I have been associated with the media for about 22 years. I still remember a relative asking me what work I did and when I said I was a photo journalist, he asked me again, “Yes, that’s fine, but what career do you really want to pursue? What are you going to do with your life?” At that time, I just shrugged it away. Many people just could not relate to my choice of career. It was not just me, there were other contemporaries who faced the same deluge of questions about getting serious about our careers. Journalism was simply not considered a career. And yet, there were hundreds of young people who felt a sense of purpose and passion in choosing journalism. I was just turning 19 then.

 

I began my career in journalism by chance. I would like to believe that my career chose me. The course I was able to do through CWD and NPI was a turning point in my life as it has been for many other young women journalists. Being offer with a gender perspective allowed broadening our thoughts in understanding communication issues which is often seen and addressed differently by men and women.

 

Accompanying a friend on a media course conducted by CWD and NPI, I was trying to utilize my team with no idea that this would be the turning point in my life. My friend dropped out of the course three months into it and I stayed on to ace the exams. Seeing my byline in the first page of the only national daily fueled my sense of accomplishment and purpose further. There were limited areas to explore and expand on my career, but that did not deter me. Four of us from the same batch actually went on to establish a magazine called Sangini – a women’s magazine with funding from Canadian Cooperation Office.

 

The influx of privately run newspapers, FM and television channels, over the years, has seen journalism transcend several boundaries and online media has only added to its appeal. More women today are successfully running and holding key positions with media houses globally. I don’t think pursuing a degree in communications or media studies is questioned today at all in the current time. In fact there is a certain level of prestige attached to it.

 

Personally, my gender has never stood in the way of anything I have chosen to do. I believe that looking for differences and putting them into boxes is what creates discrimination.
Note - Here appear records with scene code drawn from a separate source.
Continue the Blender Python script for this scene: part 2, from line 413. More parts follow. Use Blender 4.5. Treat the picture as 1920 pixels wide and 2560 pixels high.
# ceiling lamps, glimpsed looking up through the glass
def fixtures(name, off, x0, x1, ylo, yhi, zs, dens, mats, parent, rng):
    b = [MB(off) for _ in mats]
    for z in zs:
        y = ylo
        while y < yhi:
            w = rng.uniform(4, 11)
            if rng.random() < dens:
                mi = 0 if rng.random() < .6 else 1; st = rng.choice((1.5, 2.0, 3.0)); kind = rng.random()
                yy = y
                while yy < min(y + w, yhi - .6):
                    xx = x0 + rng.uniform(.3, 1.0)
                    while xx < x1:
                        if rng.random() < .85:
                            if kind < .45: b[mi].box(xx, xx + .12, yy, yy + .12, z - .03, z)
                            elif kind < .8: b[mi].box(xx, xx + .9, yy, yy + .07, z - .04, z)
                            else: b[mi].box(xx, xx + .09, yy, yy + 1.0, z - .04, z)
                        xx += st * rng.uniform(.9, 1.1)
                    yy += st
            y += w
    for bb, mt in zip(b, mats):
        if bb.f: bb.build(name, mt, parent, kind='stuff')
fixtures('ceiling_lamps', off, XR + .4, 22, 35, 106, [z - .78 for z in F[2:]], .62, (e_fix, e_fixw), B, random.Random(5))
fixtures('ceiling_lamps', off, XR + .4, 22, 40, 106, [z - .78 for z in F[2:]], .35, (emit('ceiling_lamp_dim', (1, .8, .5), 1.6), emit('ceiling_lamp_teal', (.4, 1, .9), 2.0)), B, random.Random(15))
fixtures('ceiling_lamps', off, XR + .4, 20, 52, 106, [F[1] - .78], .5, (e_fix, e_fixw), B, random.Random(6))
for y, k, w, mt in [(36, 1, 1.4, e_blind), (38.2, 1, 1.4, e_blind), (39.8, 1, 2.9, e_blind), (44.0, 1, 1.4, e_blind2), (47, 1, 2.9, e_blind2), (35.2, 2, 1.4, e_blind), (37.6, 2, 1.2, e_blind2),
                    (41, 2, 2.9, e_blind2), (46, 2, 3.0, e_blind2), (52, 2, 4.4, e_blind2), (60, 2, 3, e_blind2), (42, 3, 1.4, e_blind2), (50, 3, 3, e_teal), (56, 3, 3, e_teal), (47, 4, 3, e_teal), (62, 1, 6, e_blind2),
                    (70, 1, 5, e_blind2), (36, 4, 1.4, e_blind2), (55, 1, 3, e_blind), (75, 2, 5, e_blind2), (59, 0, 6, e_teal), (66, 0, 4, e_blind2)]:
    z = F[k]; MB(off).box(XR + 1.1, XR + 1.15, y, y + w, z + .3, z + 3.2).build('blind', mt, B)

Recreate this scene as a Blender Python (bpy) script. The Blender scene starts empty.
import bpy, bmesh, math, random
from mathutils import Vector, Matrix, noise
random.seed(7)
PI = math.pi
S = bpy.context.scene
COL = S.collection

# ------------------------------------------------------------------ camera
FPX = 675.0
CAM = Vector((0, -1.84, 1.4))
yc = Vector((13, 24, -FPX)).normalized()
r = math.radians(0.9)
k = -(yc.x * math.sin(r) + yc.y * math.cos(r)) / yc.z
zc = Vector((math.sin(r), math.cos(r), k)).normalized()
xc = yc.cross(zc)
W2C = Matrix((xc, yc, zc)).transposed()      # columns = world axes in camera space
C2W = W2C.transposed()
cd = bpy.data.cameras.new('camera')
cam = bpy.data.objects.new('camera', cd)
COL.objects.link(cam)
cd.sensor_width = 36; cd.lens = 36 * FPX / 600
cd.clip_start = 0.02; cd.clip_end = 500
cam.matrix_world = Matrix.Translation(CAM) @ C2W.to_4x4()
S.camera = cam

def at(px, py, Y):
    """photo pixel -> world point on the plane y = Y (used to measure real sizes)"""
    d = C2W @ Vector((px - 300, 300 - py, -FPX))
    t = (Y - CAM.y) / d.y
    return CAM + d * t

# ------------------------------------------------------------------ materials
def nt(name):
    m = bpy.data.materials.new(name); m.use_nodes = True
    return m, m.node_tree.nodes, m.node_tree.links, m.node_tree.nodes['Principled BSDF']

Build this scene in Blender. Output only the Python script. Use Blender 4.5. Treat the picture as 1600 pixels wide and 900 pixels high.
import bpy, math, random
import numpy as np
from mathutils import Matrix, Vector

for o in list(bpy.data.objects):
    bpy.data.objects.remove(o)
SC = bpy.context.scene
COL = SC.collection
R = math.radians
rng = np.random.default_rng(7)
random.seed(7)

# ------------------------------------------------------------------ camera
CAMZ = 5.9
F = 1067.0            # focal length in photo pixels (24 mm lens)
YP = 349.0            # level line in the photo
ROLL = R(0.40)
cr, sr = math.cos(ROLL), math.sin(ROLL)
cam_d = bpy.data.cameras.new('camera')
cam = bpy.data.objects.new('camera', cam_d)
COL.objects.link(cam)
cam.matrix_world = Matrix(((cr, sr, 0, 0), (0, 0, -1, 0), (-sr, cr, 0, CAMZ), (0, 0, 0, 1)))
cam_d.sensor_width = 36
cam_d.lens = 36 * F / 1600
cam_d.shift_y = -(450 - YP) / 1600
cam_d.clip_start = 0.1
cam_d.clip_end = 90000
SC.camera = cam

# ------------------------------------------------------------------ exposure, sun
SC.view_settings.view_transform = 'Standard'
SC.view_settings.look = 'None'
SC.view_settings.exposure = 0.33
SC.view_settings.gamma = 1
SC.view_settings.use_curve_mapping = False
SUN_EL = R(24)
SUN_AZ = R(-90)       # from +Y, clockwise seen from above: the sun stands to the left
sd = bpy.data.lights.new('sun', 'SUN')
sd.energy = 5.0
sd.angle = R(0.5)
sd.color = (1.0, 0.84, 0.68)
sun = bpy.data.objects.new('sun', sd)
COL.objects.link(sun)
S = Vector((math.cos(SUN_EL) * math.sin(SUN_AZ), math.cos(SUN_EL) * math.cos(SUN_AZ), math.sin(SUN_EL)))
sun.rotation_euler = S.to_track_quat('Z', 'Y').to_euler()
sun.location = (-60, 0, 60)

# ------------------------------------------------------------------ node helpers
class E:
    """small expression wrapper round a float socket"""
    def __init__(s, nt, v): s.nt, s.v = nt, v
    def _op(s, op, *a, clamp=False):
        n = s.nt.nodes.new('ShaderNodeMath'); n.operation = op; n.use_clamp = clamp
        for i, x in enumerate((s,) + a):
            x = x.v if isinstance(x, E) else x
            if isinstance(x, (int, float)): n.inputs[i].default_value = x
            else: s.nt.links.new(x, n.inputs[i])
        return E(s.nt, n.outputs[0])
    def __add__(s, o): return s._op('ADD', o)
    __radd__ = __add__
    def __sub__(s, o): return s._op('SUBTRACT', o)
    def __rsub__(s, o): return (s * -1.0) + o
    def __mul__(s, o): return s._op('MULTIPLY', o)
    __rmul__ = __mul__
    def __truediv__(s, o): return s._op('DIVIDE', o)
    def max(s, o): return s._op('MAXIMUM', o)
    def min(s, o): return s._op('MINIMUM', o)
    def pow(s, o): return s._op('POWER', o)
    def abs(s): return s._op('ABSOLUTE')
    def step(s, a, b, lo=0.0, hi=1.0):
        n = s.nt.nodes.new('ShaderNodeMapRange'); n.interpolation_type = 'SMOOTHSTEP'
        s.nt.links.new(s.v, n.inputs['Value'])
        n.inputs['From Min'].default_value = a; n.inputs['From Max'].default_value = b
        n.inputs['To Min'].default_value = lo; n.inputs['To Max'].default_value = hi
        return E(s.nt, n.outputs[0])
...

When you choose to categorize and look for the difference – black, white, brown, male, female, Christian, Hindu, Buddhist, gay, bisexual, rich, poor, powerful, just another person on the street, etc… that’s when real discrimination begins. How many of us actually have meaningful conversations individual to individual.

 

My concern today in journalism is not about what we report, but how we report it. The mediums are faster – within seconds stories can be disseminated throughout the globe with just the click of a button. There are hundreds of versions of the same story. But what is the truth? What is the story behind the person? Are we personally responsible when we write, share and tell a story? Are we balanced in our views? Do we understand the full implications of what we are sending out to the world?

 

Advancing the ideas of freedom, free markets and liberty is what inspires me to write. I believe that journalism has its set of challenges in Nepal but we have come a long way. I envision more and more young women coming forward and leaving a mark in this field even as we make a difference to the future of our country through informed and analytical news.